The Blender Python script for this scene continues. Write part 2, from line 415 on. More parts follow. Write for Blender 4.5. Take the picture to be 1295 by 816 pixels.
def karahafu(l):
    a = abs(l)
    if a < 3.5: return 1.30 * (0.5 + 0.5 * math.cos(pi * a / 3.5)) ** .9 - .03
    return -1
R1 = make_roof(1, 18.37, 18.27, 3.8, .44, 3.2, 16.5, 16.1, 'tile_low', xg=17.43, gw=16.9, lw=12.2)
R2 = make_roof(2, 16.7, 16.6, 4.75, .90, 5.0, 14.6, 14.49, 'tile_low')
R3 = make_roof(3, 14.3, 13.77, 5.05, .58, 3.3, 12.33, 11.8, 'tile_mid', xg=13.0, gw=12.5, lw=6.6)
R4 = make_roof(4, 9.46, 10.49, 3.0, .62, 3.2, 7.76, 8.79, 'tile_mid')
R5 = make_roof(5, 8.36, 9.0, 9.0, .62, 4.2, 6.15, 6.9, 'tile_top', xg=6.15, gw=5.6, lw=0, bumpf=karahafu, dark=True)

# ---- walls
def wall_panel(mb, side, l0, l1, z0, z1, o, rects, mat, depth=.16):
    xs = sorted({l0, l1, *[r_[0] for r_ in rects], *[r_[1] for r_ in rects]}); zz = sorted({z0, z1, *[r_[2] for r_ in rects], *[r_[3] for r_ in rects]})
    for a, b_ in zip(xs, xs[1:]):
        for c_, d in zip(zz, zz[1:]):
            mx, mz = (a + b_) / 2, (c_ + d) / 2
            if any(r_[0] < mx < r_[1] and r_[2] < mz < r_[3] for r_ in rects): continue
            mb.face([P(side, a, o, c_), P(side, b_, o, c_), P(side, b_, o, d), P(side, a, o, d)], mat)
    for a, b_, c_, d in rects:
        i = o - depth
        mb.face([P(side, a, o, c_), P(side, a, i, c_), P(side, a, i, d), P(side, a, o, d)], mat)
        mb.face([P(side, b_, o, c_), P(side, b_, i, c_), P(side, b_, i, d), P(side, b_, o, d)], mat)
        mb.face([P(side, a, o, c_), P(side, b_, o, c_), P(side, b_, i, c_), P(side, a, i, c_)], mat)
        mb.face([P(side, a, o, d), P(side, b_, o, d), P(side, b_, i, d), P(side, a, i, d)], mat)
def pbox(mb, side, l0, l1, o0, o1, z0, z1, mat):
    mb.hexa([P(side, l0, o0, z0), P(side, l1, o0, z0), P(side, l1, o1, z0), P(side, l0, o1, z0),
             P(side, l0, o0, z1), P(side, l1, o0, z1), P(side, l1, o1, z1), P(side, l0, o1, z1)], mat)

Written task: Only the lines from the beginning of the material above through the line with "lw=0, bumpf=karahafu, dark=True)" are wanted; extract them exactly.

Solution for this task:
The Blender Python script for this scene continues. Write part 2, from line 415 on. More parts follow. Write for Blender 4.5. Take the picture to be 1295 by 816 pixels.
def karahafu(l):
    a = abs(l)
    if a < 3.5: return 1.30 * (0.5 + 0.5 * math.cos(pi * a / 3.5)) ** .9 - .03
    return -1
R1 = make_roof(1, 18.37, 18.27, 3.8, .44, 3.2, 16.5, 16.1, 'tile_low', xg=17.43, gw=16.9, lw=12.2)
R2 = make_roof(2, 16.7, 16.6, 4.75, .90, 5.0, 14.6, 14.49, 'tile_low')
R3 = make_roof(3, 14.3, 13.77, 5.05, .58, 3.3, 12.33, 11.8, 'tile_mid', xg=13.0, gw=12.5, lw=6.6)
R4 = make_roof(4, 9.46, 10.49, 3.0, .62, 3.2, 7.76, 8.79, 'tile_mid')
R5 = make_roof(5, 8.36, 9.0, 9.0, .62, 4.2, 6.15, 6.9, 'tile_top', xg=6.15, gw=5.6, lw=0, bumpf=karahafu, dark=True)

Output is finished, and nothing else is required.